Eric Davis: Court ruling looms on campaign finance

Next Tuesday, the U.S. Supreme Court will hear the most important campaign finance case since Citizens United. The case involves a challenge to a statute limiting the aggregate amount of money individuals may contribute to all federal candidates and party committees.
Shaun McCutcheon, a donor from Alabama, supports Republican candidates for the House and Senate. Although he does not intend to give any individual candidate more than the $2,600 allowed by law, he wants to make total contributions to congressional candidates of more than the aggregate limit of $48,600. If, for example, McCutcheon wanted to donate $2,600 to each of 50 Republican candidates in next year’s congressional elections, those contributions would total $130,000, more than twice the allowable maximum.
McCutcheon, joined by the Republican National Committee, filed suit against the aggregate contribution limits. The RNC is particularly concerned about the aggregate cap of $74,600 for individual contributions to all political party committees. A federal court in Washington, D.C., upheld the constitutionality of the aggregate limits. The Supreme Court granted McCutcheon’s and the RNC’s petitions for review of the lower court decision, setting up next week’s oral argument.
In the nearly 40 years that the Supreme Court has ruled on constitutional challenges to campaign finance laws, the court has never struck down a contribution limit in federal elections. The court has ruled some state contribution limits, such as those at issue in a 2006 case from Vermont, as improper because they were too low, but there has never been a ruling that Congress and the state legislatures are barred by the First Amendment from limiting the amount of money that contributors may give to candidates and political committees. The campaign finance laws that have been overturned by the Supreme Court, such as those in the Citizens United case, have involved restrictions on expenditures, such as corporate expenditures in Citizens United.
The Supreme Court has applied a less exacting standard of review to contribution limits than it has to expenditure limits. Contribution limits are less of a burden, in First Amendment terms, than expenditure limits, because legislatures may reasonably conclude that limits on contributions are needed to prevent corruption, or the appearance of corruption, in elections and subsequent policymaking. Expenditure limits, on the other hand, may impermissibly burden the First Amendment rights of candidates, political committees, and other organizations to make their views on elections and issues known to the public. Thus, expenditure limits must survive what the Supreme Court calls “strict scrutiny.”
McCutcheon and the RNC are challenging the aggregate contribution limits on two grounds. First, analogizing from the 2006 Vermont case, they argue that the aggregate caps are too low. The $48,600 cap on contributions to candidates restricts a donor to giving the maximum contribution to no more than 18 candidates for the House and Senate in a single election cycle, when each party typically has between 400 and 500 candidates in a given election year. Second, McCutcheon and the RNC want the Supreme Court to stop distinguishing between contributions and expenditures when analyzing campaign finance laws. They argue that contribution limits, like expenditure limits, can only be upheld after being subject to the most exacting judicial scrutiny, a test that the aggregate contribution caps cannot, in their view, survive.

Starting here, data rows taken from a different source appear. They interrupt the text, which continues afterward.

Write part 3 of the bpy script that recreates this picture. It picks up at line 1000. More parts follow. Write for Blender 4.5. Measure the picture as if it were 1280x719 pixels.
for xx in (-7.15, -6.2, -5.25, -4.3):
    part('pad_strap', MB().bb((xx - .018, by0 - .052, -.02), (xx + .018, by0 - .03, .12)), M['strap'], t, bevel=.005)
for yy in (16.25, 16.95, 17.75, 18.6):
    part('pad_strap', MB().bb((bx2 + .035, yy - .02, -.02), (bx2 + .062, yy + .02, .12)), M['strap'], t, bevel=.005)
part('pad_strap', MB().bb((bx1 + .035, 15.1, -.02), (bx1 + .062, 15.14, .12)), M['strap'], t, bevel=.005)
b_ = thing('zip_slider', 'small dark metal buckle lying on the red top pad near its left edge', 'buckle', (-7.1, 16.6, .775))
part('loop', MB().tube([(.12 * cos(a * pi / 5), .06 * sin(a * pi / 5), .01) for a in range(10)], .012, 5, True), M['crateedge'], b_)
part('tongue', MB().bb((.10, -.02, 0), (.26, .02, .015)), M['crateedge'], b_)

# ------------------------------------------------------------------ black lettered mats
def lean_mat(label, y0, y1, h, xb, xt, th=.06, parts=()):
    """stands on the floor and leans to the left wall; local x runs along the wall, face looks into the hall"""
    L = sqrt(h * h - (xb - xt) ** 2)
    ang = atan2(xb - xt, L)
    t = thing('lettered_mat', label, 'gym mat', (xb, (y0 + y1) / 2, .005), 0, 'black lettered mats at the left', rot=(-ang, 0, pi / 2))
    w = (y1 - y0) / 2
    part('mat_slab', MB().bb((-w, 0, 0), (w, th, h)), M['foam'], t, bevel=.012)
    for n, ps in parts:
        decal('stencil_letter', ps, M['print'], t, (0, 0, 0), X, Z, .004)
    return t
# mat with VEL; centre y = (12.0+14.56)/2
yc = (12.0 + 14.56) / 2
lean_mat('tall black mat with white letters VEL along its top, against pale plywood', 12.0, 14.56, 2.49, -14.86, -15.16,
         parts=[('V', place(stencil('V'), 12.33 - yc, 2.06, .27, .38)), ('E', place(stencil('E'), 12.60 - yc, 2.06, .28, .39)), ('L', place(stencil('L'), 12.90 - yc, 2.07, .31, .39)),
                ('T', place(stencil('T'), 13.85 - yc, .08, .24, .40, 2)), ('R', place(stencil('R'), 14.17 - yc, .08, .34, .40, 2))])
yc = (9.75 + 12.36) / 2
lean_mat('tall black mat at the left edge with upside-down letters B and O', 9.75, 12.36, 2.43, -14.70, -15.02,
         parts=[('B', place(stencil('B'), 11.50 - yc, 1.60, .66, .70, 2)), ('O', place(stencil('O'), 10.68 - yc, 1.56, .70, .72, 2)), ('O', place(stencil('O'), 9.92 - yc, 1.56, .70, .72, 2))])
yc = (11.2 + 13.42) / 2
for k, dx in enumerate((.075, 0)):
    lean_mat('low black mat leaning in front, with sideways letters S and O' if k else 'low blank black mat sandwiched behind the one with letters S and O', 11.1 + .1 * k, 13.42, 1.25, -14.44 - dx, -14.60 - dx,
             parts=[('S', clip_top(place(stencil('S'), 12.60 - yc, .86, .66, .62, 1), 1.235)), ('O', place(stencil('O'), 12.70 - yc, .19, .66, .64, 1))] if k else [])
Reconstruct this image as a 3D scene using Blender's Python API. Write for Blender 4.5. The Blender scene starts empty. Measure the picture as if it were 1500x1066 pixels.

If the Supreme Court accepts McCutcheon’s and the RNC’s second argument and strikes down the aggregate caps after applying strict scrutiny, no federal or state campaign contribution limit would likely be safe from being ruled unconstitutional in a future case. Such a decision would mean the end of the campaign finance system put in place after Watergate.
Eric L. Davis is professor emeritus of political science at Middlebury College.